My First Veggie Garden

I have grown herbs and some veggies before, but nothing quite on this scale. The last finca we were staying in, I planted a few rows of veggies and salad leaves but not a lot. Plus there were a lot of plants already there. God I miss the mora…. They all got wiped out in a freak hailstorm the day before we left the place.

So when we rented this place, we made sure we could dig up a little bit of land and plant a few things. We were even given permission to have some chickens. This we haven’t taken up yet.

After some backbreaking digging, we now have two small plots to which we have planted a random mixture of veggies and salad leaves.

The 1st plot we dug is downhill from the house. It’s situated quite close to a pine tree, which gives it some needed shade from the intense midday sun.

Originally it contained broccoli, poblano chilli’s, some picante chilli’s, celery, parsley, beetroot, parsley, runner beans and peas. Most of these we brought one day in a garden centre in la zona. Each plant cost 60 centavos. Quite easy to go mad in there. Lina did.

We had to extend that plot, so we could plant all the little plants that we started off in the seed trays.

These included more peas and runner beans, cayenne peppers, borlotti beans, radishes, caverlo nero, rocket, carrots, spring onions, spinach……

I also ordered a lot more seeds from a Franchini supplier in the USA, but none have turned up. I’m going to try and see if I can get more sent to Orlando and have someone bring them for me. Shame as I really wanted those buggers.

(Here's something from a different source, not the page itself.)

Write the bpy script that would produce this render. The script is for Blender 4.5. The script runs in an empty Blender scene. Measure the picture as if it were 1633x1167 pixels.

My two sisters and my mum, sending packets of seeds from Blighty, supplied the salad garden. Gracias.

These we started in seed trays and have now more or less transplanted all of them to a small patch next to the house.

After a night having a little hissy fit, they all seemed to have settled in nicely. We even brought some black netting to ward off the midday sun. Remember we are very close to the Equator here.

Also next to the house, we planted a few herbs to keep us going along. Rosemary, thyme, mint, fennel seeds, coriander and cidron, which produces the most aromatic lemony leaves. Great in teas and iced drinks. My bay tree, which I brought at least two years ago, is nestled in our piece of land. It doesn’t seem happy there, so we may have to go and dig it up and bring it here.

I’ve thought about fruit trees and the like, but we may not be here past February, so no point really.

I dug a small hole and have been filling it nearly on a daily basis with organic waste from my kitchen. It is now quite a site. Not ready to spread on my plots, but getting there.

The owner of the farm we are staying in pays a guy to come once an week and cut the grass and do odd jobs on the land. He continually dumps the grass cuttings and the leafs he sweeps up in one big pile. After digging this over last week, I discovered that the bottom has more or less rotted down to become perfect compost. Excellent.

So, now is a waiting game. I hope I have the patience for this. I am looking forward to picking the veg a lot.